→ **Task description**
Extract the lines that hold the string "this".

→ **Data supplied**
--- Start ---
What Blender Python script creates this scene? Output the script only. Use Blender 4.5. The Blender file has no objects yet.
--- End ---
--- Start ---
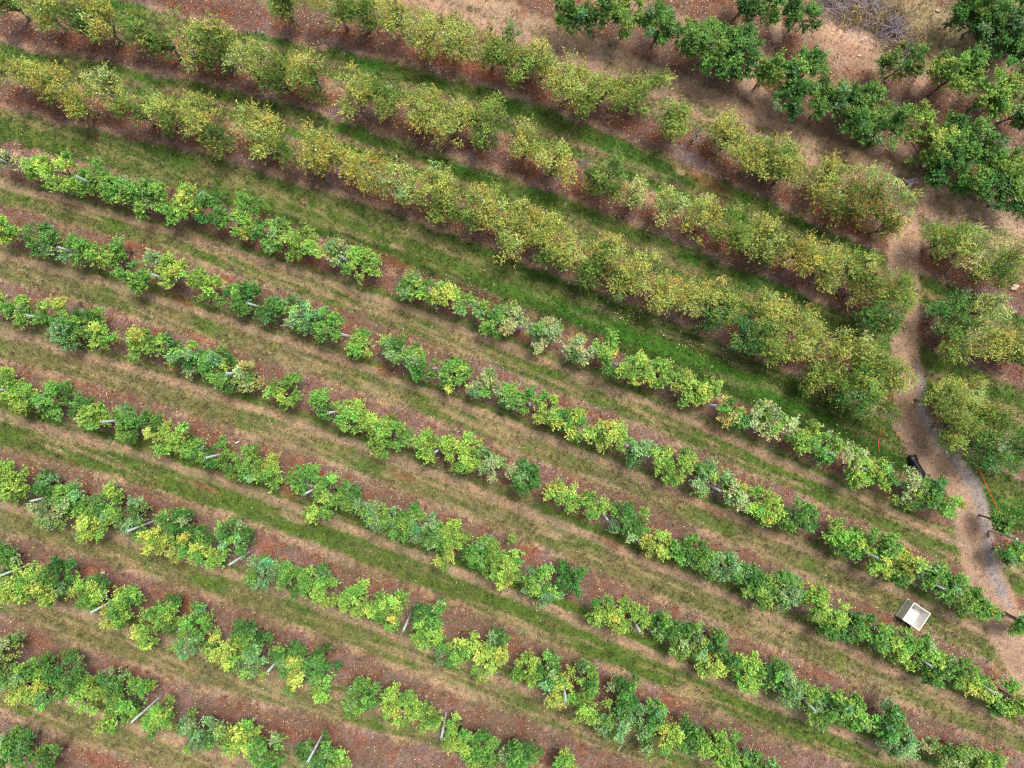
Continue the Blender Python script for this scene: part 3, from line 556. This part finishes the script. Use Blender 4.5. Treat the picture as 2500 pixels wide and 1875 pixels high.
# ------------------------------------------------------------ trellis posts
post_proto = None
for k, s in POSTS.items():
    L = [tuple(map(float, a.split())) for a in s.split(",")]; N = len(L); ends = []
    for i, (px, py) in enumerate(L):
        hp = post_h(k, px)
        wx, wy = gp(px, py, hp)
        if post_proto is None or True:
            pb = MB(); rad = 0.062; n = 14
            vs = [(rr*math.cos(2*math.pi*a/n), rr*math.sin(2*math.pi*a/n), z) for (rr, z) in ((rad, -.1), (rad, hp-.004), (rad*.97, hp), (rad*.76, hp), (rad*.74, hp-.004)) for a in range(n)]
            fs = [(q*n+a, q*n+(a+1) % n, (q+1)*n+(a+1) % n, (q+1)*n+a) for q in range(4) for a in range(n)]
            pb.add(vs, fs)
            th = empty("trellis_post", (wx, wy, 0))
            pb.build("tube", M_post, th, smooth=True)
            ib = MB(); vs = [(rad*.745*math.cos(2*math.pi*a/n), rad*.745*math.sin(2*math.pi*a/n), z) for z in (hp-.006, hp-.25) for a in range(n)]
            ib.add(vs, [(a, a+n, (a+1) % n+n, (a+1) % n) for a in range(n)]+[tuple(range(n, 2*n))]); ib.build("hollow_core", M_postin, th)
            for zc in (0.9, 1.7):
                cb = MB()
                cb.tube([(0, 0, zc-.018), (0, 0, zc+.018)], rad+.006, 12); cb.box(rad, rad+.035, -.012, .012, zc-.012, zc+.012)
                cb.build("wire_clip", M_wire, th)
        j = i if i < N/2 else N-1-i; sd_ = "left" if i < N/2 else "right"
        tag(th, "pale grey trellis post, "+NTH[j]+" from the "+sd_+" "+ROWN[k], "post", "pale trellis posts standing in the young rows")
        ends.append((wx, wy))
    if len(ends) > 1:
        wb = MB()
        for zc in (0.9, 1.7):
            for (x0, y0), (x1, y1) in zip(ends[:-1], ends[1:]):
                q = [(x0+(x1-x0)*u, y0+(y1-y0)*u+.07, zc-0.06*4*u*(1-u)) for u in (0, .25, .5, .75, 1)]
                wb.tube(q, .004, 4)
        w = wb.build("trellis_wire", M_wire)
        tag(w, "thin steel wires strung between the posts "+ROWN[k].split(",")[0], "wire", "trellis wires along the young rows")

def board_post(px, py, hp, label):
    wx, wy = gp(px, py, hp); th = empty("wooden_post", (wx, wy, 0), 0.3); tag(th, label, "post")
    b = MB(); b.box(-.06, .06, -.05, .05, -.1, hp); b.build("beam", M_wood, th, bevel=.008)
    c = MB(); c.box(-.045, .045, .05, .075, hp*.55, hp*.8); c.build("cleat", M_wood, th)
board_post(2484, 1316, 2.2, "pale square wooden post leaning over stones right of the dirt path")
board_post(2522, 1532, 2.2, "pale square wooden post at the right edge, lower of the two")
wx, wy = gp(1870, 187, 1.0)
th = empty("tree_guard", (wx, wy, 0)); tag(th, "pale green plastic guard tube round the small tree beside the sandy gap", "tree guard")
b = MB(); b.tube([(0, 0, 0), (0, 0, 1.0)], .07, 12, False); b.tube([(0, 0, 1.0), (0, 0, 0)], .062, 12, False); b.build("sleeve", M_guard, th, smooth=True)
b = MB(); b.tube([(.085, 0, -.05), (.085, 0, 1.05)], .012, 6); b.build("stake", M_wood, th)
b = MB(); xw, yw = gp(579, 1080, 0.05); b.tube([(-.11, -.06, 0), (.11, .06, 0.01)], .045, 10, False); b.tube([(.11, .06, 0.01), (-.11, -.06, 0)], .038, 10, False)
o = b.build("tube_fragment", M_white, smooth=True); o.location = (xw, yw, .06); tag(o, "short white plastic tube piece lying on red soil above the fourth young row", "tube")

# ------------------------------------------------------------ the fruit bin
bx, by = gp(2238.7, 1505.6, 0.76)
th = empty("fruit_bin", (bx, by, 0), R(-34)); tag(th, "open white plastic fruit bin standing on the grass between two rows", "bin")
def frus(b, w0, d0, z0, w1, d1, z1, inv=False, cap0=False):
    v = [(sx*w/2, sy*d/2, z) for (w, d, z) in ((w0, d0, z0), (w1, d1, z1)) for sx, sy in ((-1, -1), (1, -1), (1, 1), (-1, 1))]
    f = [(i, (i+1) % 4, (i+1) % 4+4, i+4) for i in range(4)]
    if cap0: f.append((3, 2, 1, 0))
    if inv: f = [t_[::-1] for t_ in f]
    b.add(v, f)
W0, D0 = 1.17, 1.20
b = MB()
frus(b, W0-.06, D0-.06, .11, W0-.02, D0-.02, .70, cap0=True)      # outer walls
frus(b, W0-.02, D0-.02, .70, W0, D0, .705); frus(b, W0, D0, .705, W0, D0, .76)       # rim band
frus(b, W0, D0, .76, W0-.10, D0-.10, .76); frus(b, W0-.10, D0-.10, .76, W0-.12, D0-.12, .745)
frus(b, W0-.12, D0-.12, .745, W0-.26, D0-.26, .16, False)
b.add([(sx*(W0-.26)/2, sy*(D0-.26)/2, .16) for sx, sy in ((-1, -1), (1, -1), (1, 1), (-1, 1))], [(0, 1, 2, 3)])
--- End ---
→ **Response below**
What Blender Python script creates this scene? Output the script only. Use Blender 4.5. The Blender file has no objects yet.
Continue the Blender Python script for this scene: part 3, from line 556. This part finishes the script. Use Blender 4.5. Treat the picture as 2500 pixels wide and 1875 pixels high.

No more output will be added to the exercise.